Maria, ridotta al silenzio in una prigione bielorussa
Dallo scorso luglio i portoni delle prigioni della Bielorussia si sono spalancati per 131 prigionieri politici, a gruppi di circa 30, per quattro volte. L’ultima il 16 settembre. Tatsiana Khomich ha sperato che nella roulette del presidente Lukashenko fosse finalmente stata inclusa anche la sorella. Purtroppo così non è stato. Maria Kalesnikava langue dietro le sbarre da 4 anni ed è diventata suo malgrado uno dei simboli dell’opposizione al regime autoritario bielorusso.

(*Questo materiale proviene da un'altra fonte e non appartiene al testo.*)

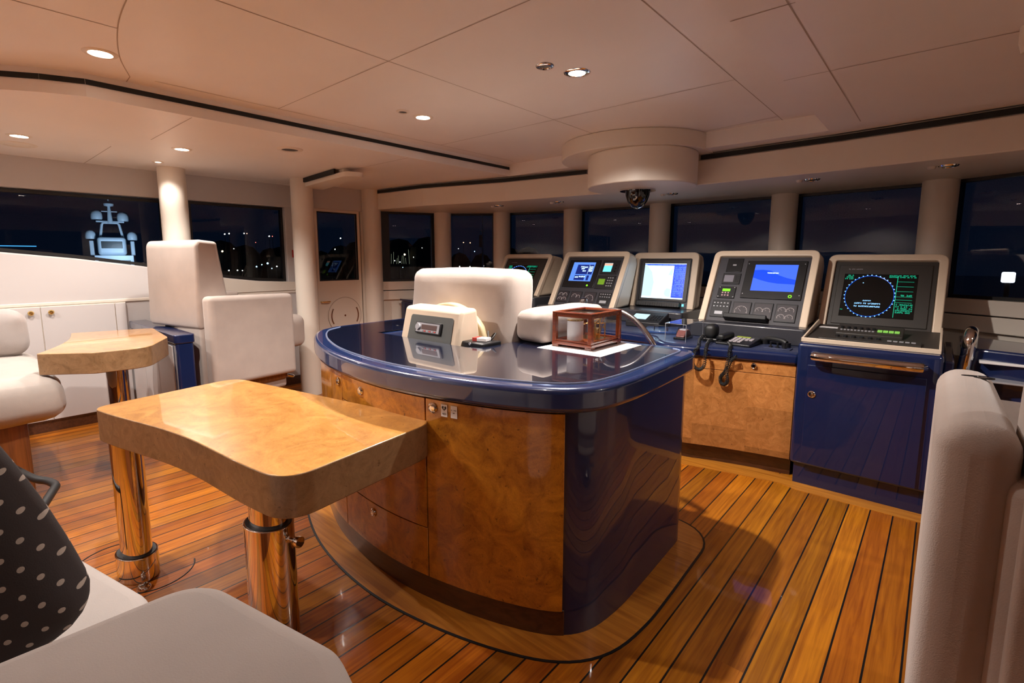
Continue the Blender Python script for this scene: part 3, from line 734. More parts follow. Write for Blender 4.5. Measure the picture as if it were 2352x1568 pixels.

Maria ha 42 anni, è stata prelevata nel 2020 da agenti mascherati durante una protesta di piazza a Minsk contro la falsificazione delle elezioni presidenziali: caricata su un van, portata al confine con l’Ucraina e minacciata di morte se si fosse rifiutata di attraversarlo. Insomma, la volevano fuori. Lei si è opposta all’esilio, ha stracciato il passaporto e ha affrontato il processo, dove, chiusa in una gabbia, ha sfidato la giuria ballando e ridendo e facendo il gesto per il quale è conosciuta in tutto il mondo: formando con le mani la sagoma del cuore. La condanna per Maria, musicista e direttrice d’orchestra, da molti anni residente in Germania ma appassionata di politica tanto da tornare in patria per supportare l’opposizione alle presidenziali del 2020, poi vinte da Lukashenko con elezioni truccate, è stata durissima: 11 anni di carcere per una serie di capi d’accusa tra cui la cospirazione.
Maria Kalesnikava - Ansa
Capelli cortissimi platinati, labbra accese di rosso, occhi chiari, Maria è una donna coraggiosa, destinataria di numerosi riconoscimenti internazionali per il suo impegno per la libertà e i diritti nel suo Paese, compreso il Premio Sakharov del Parlamento Europeo per la libertà di pensiero nel 2020. Oggi però nessuno sa com’è il suo aspetto, perché le ultime notizie dirette risalgono al febbraio 2022, quando la famiglia ha ricevuto una lettera, mentre le buste indirizzate a lei dai familiari e dai sostenitori di tutto il mondo vengono fatte a pezzi davanti ai suoi occhi.
Dal 2022 è alloggiata nella colonia penale di Homel, nel sud-est della Bielorussia, dove non le permettono di avere alcun contatto con i familiari. La sorella Tatsiana però ha saputo che Maria, chiamata anche Masha, sta deperendo in maniera preoccupante: il suo peso è sceso a 45 chili, troppo poco per una donna alta 1 metro e 75 centimetri, e ha un’ulcera allo stomaco, il che fa pensare che il suo organismo non tolleri il cibo ricevuto in prigione. Da informazioni racimolate da varie fonti, comprese compagne di prigionia, la famiglia ha saputo che Maria è chiusa in una cella minuscola, con un buco sul pavimento come “toilette”.
«Penso che sia un momento critico – ha detto a metà settembre Tatsiana in una intervista all’agenzia Reuters da una località estera –, perché nessuno può resistere a lungo in queste condizioni. Maria viene torturata psicologicamente ma anche fisicamente». In un video appello, Tatsiana ha detto che non c’è «molto tempo per salvare Maria». Nelle carceri bielorusse languono ancora oltre 1.200 prigionieri che le organizzazioni per i diritti umani qualificano come politici. Naturalmente il presidente Lukashenko nega che si tratti di dissidenti ridotti al silenzio. Tra le figure più note, oltre a Maria Kalesnikava, c’è il Premio Nobel per la pace 2022 Ales Bialiatski. Tutti coloro che sono stati rilasciati finora hanno dovuto presentare una richiesta di grazia. Maria scenderebbe mai a patti? «Non ne sono sicura – risponde Tatsiana – ma spero che se le fosse data questa opportunità, ne approfitti».
Tatsiana è molto diversa da Maria: capelli neri ricci, occhi scuri, oggi è la coordinatrice di un Comitato di rappresentanza dei prigionieri politici bielorussi; gira l’Europa per dare voce a chi non può fare udire la propria e per sensibilizzare sulle violazioni dei diritti umani nel suo Paese, alleato della Russia di Putin. Per fare sentire Maria meno sola, la sorella ha lanciato una campagna di scrittura di lettere. In attesa che le porte della prigione si aprano anche per lei.